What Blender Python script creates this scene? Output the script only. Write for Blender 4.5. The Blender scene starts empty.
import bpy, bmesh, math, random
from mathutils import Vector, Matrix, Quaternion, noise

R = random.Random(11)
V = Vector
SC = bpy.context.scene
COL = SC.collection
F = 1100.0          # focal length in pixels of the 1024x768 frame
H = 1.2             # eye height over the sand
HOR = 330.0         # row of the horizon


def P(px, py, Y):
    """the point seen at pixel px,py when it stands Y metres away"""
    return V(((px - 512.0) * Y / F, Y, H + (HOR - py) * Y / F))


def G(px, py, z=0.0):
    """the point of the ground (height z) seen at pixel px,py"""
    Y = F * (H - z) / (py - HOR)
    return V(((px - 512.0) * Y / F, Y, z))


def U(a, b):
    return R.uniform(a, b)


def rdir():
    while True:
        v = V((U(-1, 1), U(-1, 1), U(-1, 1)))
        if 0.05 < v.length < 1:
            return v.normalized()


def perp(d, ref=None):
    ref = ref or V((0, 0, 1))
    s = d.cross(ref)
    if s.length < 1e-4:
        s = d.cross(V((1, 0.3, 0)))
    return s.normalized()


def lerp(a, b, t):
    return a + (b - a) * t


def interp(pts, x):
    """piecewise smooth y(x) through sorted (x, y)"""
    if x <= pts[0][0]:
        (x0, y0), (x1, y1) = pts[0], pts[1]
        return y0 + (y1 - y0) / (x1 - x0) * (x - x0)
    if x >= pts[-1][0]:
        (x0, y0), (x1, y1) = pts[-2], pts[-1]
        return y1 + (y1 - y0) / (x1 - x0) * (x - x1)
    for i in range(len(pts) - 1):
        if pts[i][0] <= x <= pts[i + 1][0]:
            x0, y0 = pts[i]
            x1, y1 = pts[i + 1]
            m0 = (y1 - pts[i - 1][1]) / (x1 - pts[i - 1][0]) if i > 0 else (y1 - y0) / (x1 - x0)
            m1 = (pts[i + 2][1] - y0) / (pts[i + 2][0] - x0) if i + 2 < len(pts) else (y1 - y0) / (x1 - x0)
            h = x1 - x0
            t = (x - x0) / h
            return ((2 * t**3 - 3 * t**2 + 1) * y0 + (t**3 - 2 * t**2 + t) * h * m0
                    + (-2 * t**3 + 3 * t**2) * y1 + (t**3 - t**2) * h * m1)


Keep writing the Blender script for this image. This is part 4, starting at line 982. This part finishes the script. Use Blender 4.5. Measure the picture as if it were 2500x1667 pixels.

——

## Directions for this task
Print from the first line through the line that contains "HOR = 330.0", please, including both, and leave out every line outside that stretch.

## Answer to the problem
What Blender Python script creates this scene? Output the script only. Write for Blender 4.5. The Blender scene starts empty.
import bpy, bmesh, math, random
from mathutils import Vector, Matrix, Quaternion, noise

R = random.Random(11)
V = Vector
SC = bpy.context.scene
COL = SC.collection
F = 1100.0          # focal length in pixels of the 1024x768 frame
H = 1.2             # eye height over the sand
HOR = 330.0         # row of the horizon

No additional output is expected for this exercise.